Presented by Groupe Intervention Vidéo as part of the HTMlles Festival
Visible here
Curator: Verónica Sedano Alvarez
The central line of argument in Ecological Disturbances: Slowing Down, Reflecting and Re-imagining, is the paradigm shift; whether through ritual gestures that transform scale and atmosphere; artificial or human voices describing alternative futures and the relationship of world to language; or archaeological scenes of a fossilized digital era. This video program presents five works exploring the environmental crisis of the Anthropocene through ritualistic performance, linguistic reflection, and the construction of fictional, alternative, and future realities.
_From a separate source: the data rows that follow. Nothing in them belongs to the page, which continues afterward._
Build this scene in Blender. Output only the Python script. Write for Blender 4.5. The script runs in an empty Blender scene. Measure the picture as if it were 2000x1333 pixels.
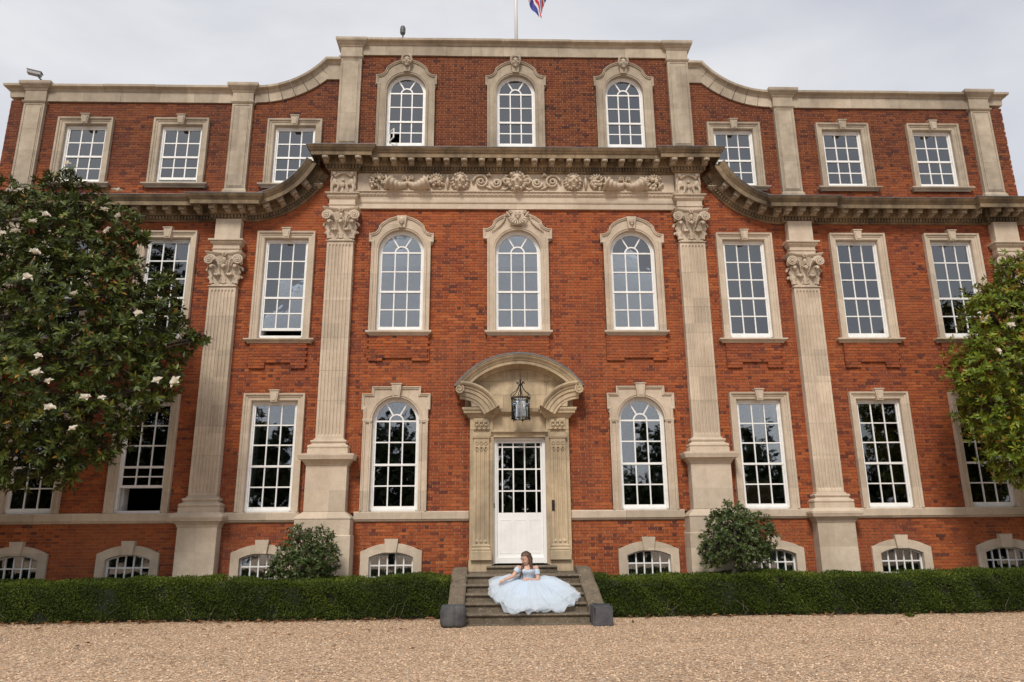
import bpy, math, random
import numpy as np
from mathutils import Vector, Matrix
PI = math.pi
RND = random.Random(11)
NP = np.random.default_rng(5)
SC = bpy.context.scene
COL = SC.collection

# ------------------------------------------------------------------ camera
PITCH, YAW, ROLL = 0.2594184, 0.0299220, -0.0083357
CAM = Vector((-0.6332, -16.4, 1.47))
fw = Vector((math.sin(YAW)*math.cos(PITCH), math.cos(YAW)*math.cos(PITCH), math.sin(PITCH)))
rt = Vector((math.cos(YAW), -math.sin(YAW), 0)); up = rt.cross(fw)
r2 = math.cos(ROLL)*rt + math.sin(ROLL)*up; u2 = -math.sin(ROLL)*rt + math.cos(ROLL)*up
cd = bpy.data.cameras.new('camera'); cam = bpy.data.objects.new('camera', cd); COL.objects.link(cam)
m = Matrix((r2, u2, -fw)).transposed().to_4x4(); m.translation = CAM
cam.matrix_world = m
cd.sensor_fit = 'HORIZONTAL'; cd.sensor_width = 36.0; cd.lens = 36.0*1450/2000; cd.clip_start = .1; cd.clip_end = 2000
SC.camera = cam

# ------------------------------------------------------------------ sky, sun, exposure
SUN_EL, SUN_AZ = math.radians(46), math.radians(14)     # azimuth: degrees to the left of straight behind the camera
W = bpy.data.worlds.new('World'); SC.world = W; W.use_nodes = True
wn = W.node_tree.nodes; wl = W.node_tree.links; wn.clear()
out = wn.new('ShaderNodeOutputWorld')
sky = wn.new('ShaderNodeTexSky'); sky.sky_type = 'NISHITA'; sky.sun_disc = False
sky.sun_elevation = SUN_EL; sky.sun_rotation = math.radians(180) + SUN_AZ
sky.air_density = 1.0; sky.dust_density = 3.0
bg1 = wn.new('ShaderNodeBackground'); bg1.inputs[1].default_value = .07
wl.new(sky.outputs[0], bg1.inputs[0])
tc = wn.new('ShaderNodeTexCoord'); mp = wn.new('ShaderNodeMapping'); mp.inputs['Scale'].default_value = (1, 1, 2.2)
wl.new(tc.outputs['Generated'], mp.inputs[0])
n1 = wn.new('ShaderNodeTexNoise'); n1.inputs['Scale'].default_value = 2.3; n1.inputs['Detail'].default_value = 6; n1.inputs['Roughness'].default_value = .52
n1.inputs['Distortion'].default_value = .4
wl.new(mp.outputs[0], n1.inputs['Vector'])
cr = wn.new('ShaderNodeValToRGB'); cr.color_ramp.elements[0].position = .32; cr.color_ramp.elements[1].position = .68
cr.color_ramp.elements[0].color = (.55, .57, .63, 1); cr.color_ramp.elements[1].color = (.80, .80, .81, 1)
wl.new(n1.outputs['Fac'], cr.inputs[0])
bg2 = wn.new('ShaderNodeBackground'); bg2.inputs[1].default_value = .625
wl.new(cr.outputs[0], bg2.inputs[0])
mx = wn.new('ShaderNodeMixShader'); mx.inputs[0].default_value = .93
wl.new(bg1.outputs[0], mx.inputs[1]); wl.new(bg2.outputs[0], mx.inputs[2]); wl.new(mx.outputs[0], out.inputs[0])
sd = bpy.data.lights.new('sun', 'SUN'); sd.energy = 1.5; sd.angle = math.radians(14); sd.color = (1, .93, .82)
so = bpy.data.objects.new('sun', sd); COL.objects.link(so)
tosun = Vector((-math.sin(SUN_AZ)*math.cos(SUN_EL), -math.cos(SUN_AZ)*math.cos(SUN_EL), math.sin(SUN_EL)))
so.rotation_euler = tosun.to_track_quat('Z', 'Y').to_euler(); so.location = (0, -30, 40)
vs = SC.view_settings; vs.view_transform = 'Standard'; vs.look = 'None'; vs.gamma = 1; vs.exposure = .85
SC.cycles.max_bounces = 8; SC.cycles.transparent_max_bounces = 16; SC.cycles.use_denoising = True

# ------------------------------------------------------------------ helpers
class MB:
    def __init__(s): s.v = []; s.f = []; s.t = []          # t: tone per face
    def add(s, vs, fs, tone=.5):
        o = len(s.v); s.v += [tuple(p) for p in vs]
        for f in fs: s.f.append(tuple(o+i for i in f)); s.t.append(tone)
        return s
    def box(s, x0, x1, y0, y1, z0, z1, tone=.5):
        return s.add([(x0,y0,z0),(x1,y0,z0),(x1,y1,z0),(x0,y1,z0),(x0,y0,z1),(x1,y0,z1),(x1,y1,z1),(x0,y1,z1)],
              [(0,3,2,1),(4,5,6,7),(0,1,5,4),(1,2,6,5),(2,3,7,6),(3,0,4,7)], tone)
    def prism(s, poly, y0, y1, tone=.5):                  # xz polygon (any order), extruded along y
        a = sum(p[0]*q[1]-q[0]*p[1] for p, q in zip(poly, poly[1:]+poly[:1]))
        if a < 0: poly = poly[::-1]
        if y0 > y1: y0, y1 = y1, y0
        n = len(poly)
        vs = [(x, y0, z) for x, z in poly] + [(x, y1, z) for x, z in poly]
        fs = [tuple(range(n)), tuple(range(2*n-1, n-1, -1))]
        for i in range(n):
            j = (i+1) % n; fs.append((j, i, n+i, n+j))
        return s.add(vs, fs, tone)
    def loft(s, rings, closed=False, caps=True, tone=.5):   # rings: equal-length point lists
        n = len(rings[0]); vs = [p for r in rings for p in r]; fs = []
        for a in range(len(rings)-1):
            for i in range(n if closed else n-1):
                j = (i+1) % n
                fs.append((a*n+i, a*n+j, (a+1)*n+j, (a+1)*n+i))
        if caps: fs.append(tuple(range(n-1, -1, -1))); fs.append(tuple((len(rings)-1)*n+i for i in range(n)))
        return s.add(vs, fs, tone)
    def plan(s, path, prof, caps=True, tone=.5):            # path in xy, profile (out, z); outward is to the right of travel
        return s.loft([[(p[0]+q[0]*o, p[1]+q[1]*o, z) for o, z in prof] for p, q in zip(path, miter(path))], False, caps, tone)
    def elev(s, path, prof, caps=True, tone=.5, closed=False):            # path in xz, profile (d, y); d to the left of travel
        mt = miter(path, closed)
        rings = [[(p[0]-q[0]*d, y, p[1]-q[1]*d) for d, y in prof] for p, q in zip(path, mt)]
        if closed: rings.append(rings[0]); caps = False
        return s.loft(rings, False, caps, tone)
    def stack(s, c, hw, f, prof, back=.05, tone=.5):        # rectangular moulded block: rings by (out, z)
        rings = [[(c-hw-o, back, z), (c-hw-o, -f-o, z), (c+hw+o, -f-o, z), (c+hw+o, back, z)] for o, z in prof]
        return s.loft(rings, True, True, tone)
    def tube(s, pts, rad, n=6, tone=.5, caps=True):
        pts = [Vector(p) for p in pts]
        if not isinstance(rad, (list, tuple)): rad = [rad]*len(pts)
        rings = []; pu = None
        for i, p in enumerate(pts):
            t = (pts[min(i+1, len(pts)-1)] - pts[max(i-1, 0)]).normalized()
            if pu is None: pu = t.orthogonal().normalized()
            pu = (pu - t*pu.dot(t)); pu = pu.normalized() if pu.length > 1e-6 else t.orthogonal().normalized()
            w = t.cross(pu)
            rings.append([p + (pu*math.cos(2*PI*k/n) + w*math.sin(2*PI*k/n))*rad[i] for k in range(n)])
        return s.loft(rings, True, caps, tone)
    def ball(s, c, r, n=8, k=6, tone=.5):
        if not isinstance(r, (list, tuple)): r = (r, r, r)
        vs = [(c[0], c[1], c[2]-r[2])]
        for a in range(1, k):
            ph = -PI/2 + PI*a/k
            for b in range(n):
                th = 2*PI*b/n
                vs.append((c[0]+r[0]*math.cos(ph)*math.cos(th), c[1]+r[1]*math.cos(ph)*math.sin(th), c[2]+r[2]*math.sin(ph)))
        vs.append((c[0], c[1], c[2]+r[2])); L = len(vs)-1; fs = []
        for b in range(n):
            fs.append((0, 1+(b+1) % n, 1+b)); fs.append((L, L-n+b, L-n+(b+1) % n))
        for a in range(k-2):
            for b in range(n):
                p = 1+a*n; fs.append((p+b, p+(b+1) % n, p+n+(b+1) % n, p+n+b))
        return s.add(vs, fs, tone)
    def lathe(s, prof, c=(0, 0, 0), n=16, tone=.5):         # (r, z)
        rings = [[(c[0]+r*math.cos(2*PI*k/n), c[1]+r*math.sin(2*PI*k/n), c[2]+z) for k in range(n)] for r, z in prof]
        return s.loft(rings, True, True, tone)
    def shift(s, dx=0, dy=0, dz=0, start=0):
        for i in range(start, len(s.v)):
            p = s.v[i]; s.v[i] = (p[0]+dx, p[1]+dy, p[2]+dz)
        return s
    def mesh(s, name, smooth=False):
        me = bpy.data.meshes.new(name); me.from_pydata(s.v, [], s.f)
        a = me.attributes.new('tone', 'FLOAT', 'FACE'); a.data.foreach_set('value', s.t)
        if smooth: me.polygons.foreach_set('use_smooth', [True]*len(s.f))
        me.update(); return me
    def build(s, name, mat, parent=None, smooth=False, fix=True):
        me = s.mesh(name, smooth)
        if fix: recalc(me)
        return link(name, me, mat, parent)
def recalc(me):
    import bmesh
    b = bmesh.new(); b.from_mesh(me); bmesh.ops.recalc_face_normals(b, faces=b.faces); b.to_mesh(me); b.free()
def link(name, me, mat, parent=None):
    if mat and not me.materials: me.materials.append(M[mat] if isinstance(mat, str) else mat)
    o = bpy.data.objects.new(name, me); COL.objects.link(o)
    if parent: o.parent = parent
    return o
def miter(path, closed=False):
    out = []; n = len(path)
    def nrm(a, b):
        dx, dy = b[0]-a[0], b[1]-a[1]; L = math.hypot(dx, dy) or 1; return (dy/L, -dx/L)
    for i in range(n):
        if closed: a = nrm(path[i-1], path[i]); b = nrm(path[i], path[(i+1) % n])
        else:
            a = nrm(path[i-1], path[i]) if i else None
            b = nrm(path[i], path[i+1]) if i < n-1 else None
            a = a or b; b = b or a
        d = 1 + a[0]*b[0] + a[1]*b[1]
        d = max(d, .25)
        out.append(((a[0]+b[0])/d, (a[1]+b[1])/d))
    return out
def tag(o, label=None, cat=None, group=None, kind=None):
    if label: o['label'] = label
    if cat: o['category'] = cat
    if group: o['group'] = group
    if kind: o['kind'] = kind
    return o
def empty(name, loc=(0, 0, 0)):
    o = bpy.data.objects.new(name, None); COL.objects.link(o); o.location = loc; o.empty_display_size = .2; return o
def arc(cx, cz, r, a0, a1, n):                              # degrees
    return [(cx+r*math.cos(math.radians(a0+(a1-a0)*i/n)), cz+r*math.sin(math.radians(a0+(a1-a0)*i/n))) for i in range(n+1)]
def jit(mb, amt, seed=0):
    r = random.Random(seed); mb.v = [(x+r.uniform(-amt, amt), y+r.uniform(-amt, amt), z+r.uniform(-amt, amt)) for x, y, z in mb.v]; return mb

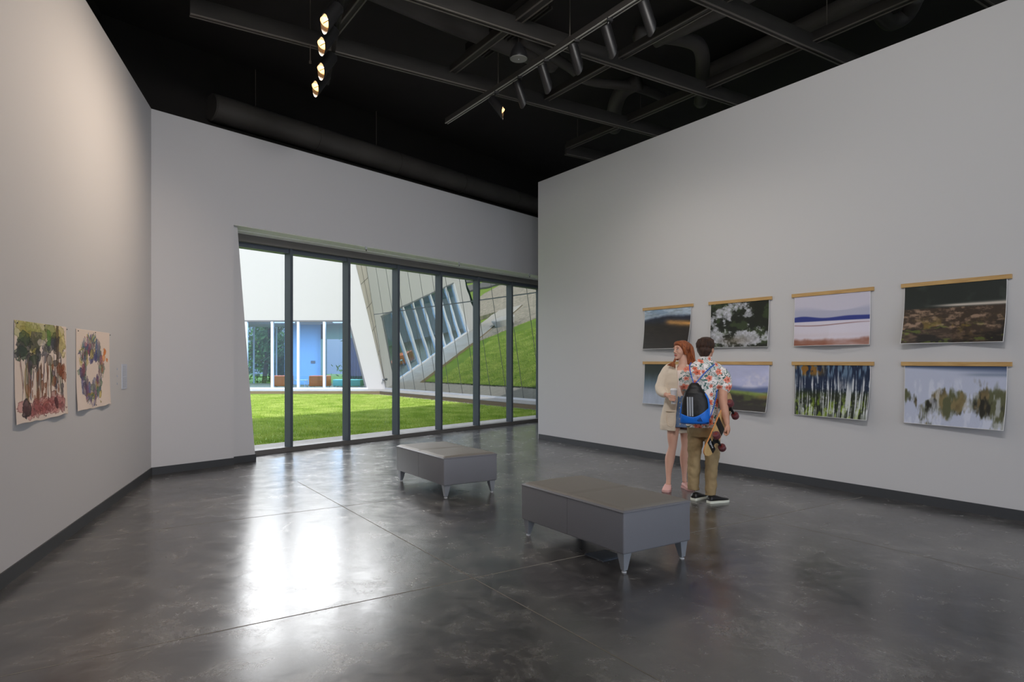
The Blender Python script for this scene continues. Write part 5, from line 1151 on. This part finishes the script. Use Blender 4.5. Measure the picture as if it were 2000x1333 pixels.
# ---- drawstring bag on his back ----------------------------------------------------------
bo = thing('drawstring_bag', 'black and blue drawstring bag with three silver stripes on the man’s back', 'bag', mpos, mang)
prof = [(398, 438, .036, .022), (408, 438, .046, .034), (430, 438, .070, .050), (470, 440, .106, .068), (510, 441, .132, .078), (560, 440, .140, .086), (610, 439, .143, .090), (650, 438, .147, .086), (678, 438, .146, .070), (688, 439, .132, .045)]
yb = -.205
def bag_y(x, cy, o_=0.):
    c_ = np.interp(cy, [p[0] for p in prof], [p[1] for p in prof]); rx = np.interp(cy, [p[0] for p in prof], [p[2] for p in prof]); ry = np.interp(cy, [p[0] for p in prof], [p[3] for p in prof])
    xx = (x-c_)*KM; return yb - (ry+o_)*max(.0, 1-abs(xx/(rx+o_))**2.6)**(1/2.6)
def sring(c, rx, ry, seg=56):
    return [Vector(c) + Vector((rx*math.copysign(abs(math.cos(q))**(2/2.6), math.cos(q)), ry*math.copysign(abs(math.sin(q))**(2/2.6), math.sin(q)), 0)) for q in [2*PI*i/seg for i in range(seg)]]
def sloft(bm, rows):
    V = [[bm.verts.new(p) for p in r_] for r_ in rows]; n = len(V[0])
    for r0, r1 in zip(V, V[1:]):
        for i in range(n): bm.faces.new((r0[i], r0[(i+1) % n], r1[(i+1) % n], r1[i]))
    bm.faces.new(V[0][::-1]); bm.faces.new(V[-1])
bm = B(); rows = []
for cy in list(range(398, 689, 10)) + [688]:
    c_, rx, ry = [np.interp(cy, [p[0] for p in prof], [p[k] for p in prof]) for k in (1, 2, 3)]
    pu = .0035*math.sin(cy*.5)*(1 if cy < 470 else 0); rows.append(sring(m_(c_, cy, yb), rx+pu, ry+pu))
sloft(bm, rows); obj('sack', bm, 'bagblack', bo, True)
# blue base: lower band whose top edge dips in the middle of the bag and rises at the right side
bm = B(); n_ = 40; x0, x1 = 340, 537
top = lambda x: 612 + 24*math.sin(PI*min(1, max(0, (x-x0)/(430-x0)))*.5) if x < 430 else 636 - 70*((x-430)/107)**1.6
rowsb = []
for j in range(9):
    r_ = []
    for i in range(n_+1):
        x = x0 + (x1-x0)*i/n_; t_ = j/8; cy = top(x)*(1-t_) + 686*t_
        r_.append((x, cy))
    rowsb.append(r_)
V = [[bm.verts.new(Vector((m_(x, 0).x, bag_y(x, cy, .003), m_(0, cy).z))) for x, cy in r_] for r_ in rowsb]
V2 = [[bm.verts.new(v.co + Vector((0, .006, 0))) for v in r_] for r_ in V]
for j in range(8):
    for i in range(n_): bm.faces.new((V[j][i], V[j][i+1], V[j+1][i+1], V[j+1][i])); bm.faces.new((V2[j][i], V2[j+1][i], V2[j+1][i+1], V2[j][i+1]))
for j in range(8):
    for i in (0, n_): bm.faces.new((V[j][i], V[j+1][i], V2[j+1][i], V2[j][i]))
for i in range(n_):
    for j in (0, 8): bm.faces.new((V[j][i], V[j][i+1], V2[j][i+1], V2[j][i]))
obj('base_panel', bm, 'bagblue', bo, True)
for pts in ([(344, 640), (346, 600), (352, 560), (356, 520)], [(534, 640), (535, 600), (535, 550), (528, 510), (512, 480), (500, 462)]):
    bm = B(); tube(bm, [Vector((m_(x, 0).x, yb - .028, m_(0, cy).z)) for x, cy in pts], [.012]*(len(pts)-1) + [.003], 8); obj('side_panel', bm, 'bagblue', bo, True)
def on_bag(name, quad, m, off=.0035, nv=14):
    """quad: list of (x,y) left edge then right edge, draped on the sack"""
    bm = B(); (xa, ya), (xb, yb_), (xc, yc), (xd, yd) = quad; nu = 3; G = []
    for j in range(nv+1):
        t_ = j/nv; r_ = []
        for i in range(nu+1):
            s_ = i/nu; x = (xa*(1-t_)+xd*t_)*(1-s_) + (xb*(1-t_)+xc*t_)*s_; cy = (ya*(1-t_)+yd*t_)*(1-s_) + (yb_*(1-t_)+yc*t_)*s_
            r_.append(bm.verts.new(Vector((m_(x, 0).x, bag_y(x, cy, off), m_(0, cy).z))))
        G.append(r_)
    for j in range(nv):
        for i in range(nu): bm.faces.new((G[j][i], G[j][i+1], G[j+1][i+1], G[j+1][i]))
    o = obj(name, bm, m, bo); sd_ = o.modifiers.new('t', 'SOLIDIFY'); sd_.thickness = .0015; return o
for x in (386, 402, 418): on_bag('stripe', [(x, 496), (x+10, 496), (x+13, 630), (x+3, 630)], 'stripe', .0025)
for (xa, xb, xc, xd, y0) in ((458, 463, 467, 461, 652), (465, 470, 478, 472, 645), (472, 477, 489, 483, 638)):
    on_bag('emblem', [(xa, y0), (xb, y0), (xc, 658), (xd, 658)], 'bagblack', .0055, 3)
on_bag('emblem', [(458, 661), (492, 661), (492, 664), (458, 664)], 'bagblack', .0055, 2)
for pts in ([(432, 402, -.22), (418, 360, -.165), (405, 310, -.145), (402, 275, -.110), (410, 258, -.05), (412, 256, .02)], [(444, 402, -.22), (468, 375, -.165), (500, 335, -.15), (545, 290, -.135), (572, 268, -.09), (580, 262, -.03)],
            [(592, 450, -.075), (584, 500, -.115), (566, 570, -.14), (548, 630, -.17), (534, 655, -.20)]):
    bm = B(); tube(bm, [m_(*p) for p in pts], .0055, 8); obj('cord', bm, 'cord', bo, True)

# ---- longboard ----------------------------------------------------------------------------
Lb = Vector((.32, .60, .73)).normalized(); Wb = Vector((.26, .66, -.70)); Wb = (Wb - Lb*Wb.dot(Lb)).normalized(); Nb = Wb.cross(Lb).normalized()
if Nb.y > 0: Nb = -Nb
tip = m_(522, 886, -.385)
bt_w = Matrix.Translation(mpos) @ Matrix.Rotation(mang, 4, 'Z')
so_ = thing('longboard', 'wooden longboard with dark red wheels tucked under the young man’s right arm', 'skateboard', bt_w @ tip, mang)
def BP(t_, w__, n__=0.): return Lb*t_ + Wb*w__ + Nb*n__
LN = .80
def dw(t_):                                            # half width along the board
    q = min(t_, LN-t_)/LN; return .110*min(1, (1-(1-min(1, q/.13))**2)**.5)*(.92 + .08*math.cos((t_/LN-.5)*5))
def bend(t_): return -.030*max(0, (.12-t_)/.12)**1.5 - .018*max(0, (t_-.68)/.12)**1.5 + .010*math.sin(PI*t_/LN)
ts = [0.002, .01, .03, .06, .10] + [.10 + .60*i/14 for i in range(1, 15)] + [.74, .77, .79, .798]
def deck_layer(n0, n1, wmul, mname, t0=0, t1=1, name='deck', w0=-1, w1=1):
    bm = B(); T_ = [t for t in ts if t0*LN <= t <= t1*LN]; 
    if t0 > 0: T_ = [t0*LN] + T_
    if t1 < 1: T_ = T_ + [t1*LN]
    R_ = [[bm.verts.new(BP(t, w*dw(t)*wmul, n + bend(t))) for w, n in ((w0, n0), (w0*.33+w1*.0, n0), (w1, n0), (w1, n1), (w0*.33, n1), (w0, n1))] for t in T_]
    for r0, r1 in zip(R_, R_[1:]):
        for i in range(6): bm.faces.new((r0[i], r0[(i+1) % 6], r1[(i+1) % 6], r1[i]))
    bm.faces.new(R_[0][::-1]); bm.faces.new(R_[-1]); return obj(name, bm, mname, so_)
dk = deck_layer(-.006, .004, 1.0, 'deckedge', name='deck_core'); 
u_ = deck_layer(.004, .0055, .985, 'deck', name='underside')
for (t0, t1) in ((.105, .185), (.40, .52)):
    deck_layer(.0055, .0062, .97, 'deckblack', t0, t1, 'printed_band')
deck_layer(.0055, .0062, .97, M['darkalu'], .265, .285, 'printed_band')
bm = B()                                               # looping white script on the black band
pts = []
for k in range(60):
    q = k/59; w__ = -.062 + .105*q; t_ = .116 + (.012*math.sin(q*34)*(1-q*.4) if q > .2 else .018*math.sin(q*31)) ; pts.append(BP(t_, w__ + (.010*math.cos(q*31) if q < .2 else 0), .0068 + bend(t_)))
tube(bm, pts, .0018, 5); obj('script_mark', bm, 'glide', so_)
for tc_ in (.175, .60):
    t = bpy.data.objects.new('truck', None)
    bm = B(); 
    def tb(t0, t1, w0, w1, n0, n1): box(bm, t0, t1, w0, w1, n0, n1, lambda x, y, z: BP(tc_ + x, y, z + bend(tc_)))
    tb(-.035, .035, -.028, .028, .006, .014)
    tube(bm, [BP(tc_-.012, 0, .01), BP(tc_-.004, 0, .035), BP(tc_+.004, 0, .058)], [.024, .017, .014], 10)
    tube(bm, [BP(tc_+.004, -.062, .064), BP(tc_+.004, -.03, .060), BP(tc_+.002, 0, .052), BP(tc_+.004, .03, .060), BP(tc_+.004, .062, .064)], [.010, .013, .017, .013, .010], 10)
    cyl(bm, BP(tc_+.004, -.125, .066), BP(tc_+.004, .125, .066), .005, 8)
    tr = obj('truck', bm, 'bike', so_)
    for sx in (-1, 1):
        bm = B(); c0, c1 = BP(tc_+.004, sx*.076, .070), BP(tc_+.004, sx*.130, .070); q_ = (c1-c0).normalized(); s1 = Lb; s2 = Nb
        loft(bm, [(c0, s1*.034, s2*.034), (c0 + q_*.006, s1*.0385, s2*.0385), (c0 + q_*.046, s1*.0385, s2*.0385), (c1, s1*.034, s2*.034)], 24); wl = obj('wheel', bm, 'wheel', tr, True); wl.modifiers.new('e', 'EDGE_SPLIT').split_angle = .6
        bm = B(); cyl(bm, c0 - q_*.001, c1 + q_*.001, .014, 14); obj('wheel_core', bm, 'wheelcore', wl)
for o in list(bpy.data.objects):
    if o.name.startswith('truck') and o.type == 'EMPTY': bpy.data.objects.remove(o)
In resistence to the acceleration that characterizes the present, the cadence of this program, which blends temporalities and emphasizes eco-feminist thinking, is restful. “Why should our bodies end at the skin […]?” writes Donna J. Haraway in her book A Cyborg Manifesto. Indeed, the porosity of a body and its blurred limits is inevitable in a future where the human/non-human dichotomy has been dismantled, giving way instead to the “digestive approach” (Troubling Ecologies). In some of the speculative scenarios offered in these works damage and loss are more apparent. In one, through a meditative and symbolic quest in which the essence of being and of the world merge (Reflecting the Source) and in another, through an archaeological landscape that exposes the traces/refuse of the digital age (La Fable d’Oxa 21965). However, the present is also calling us. Artificial light (a candle and a light bulb) and melting wax (Hello Earth), as well as narratives of a cyclical nature where the word “destroy” becomes a kind of leitmotif (Having and Being), uncover the complex dynamics within the triad that is domination-possession-destruction.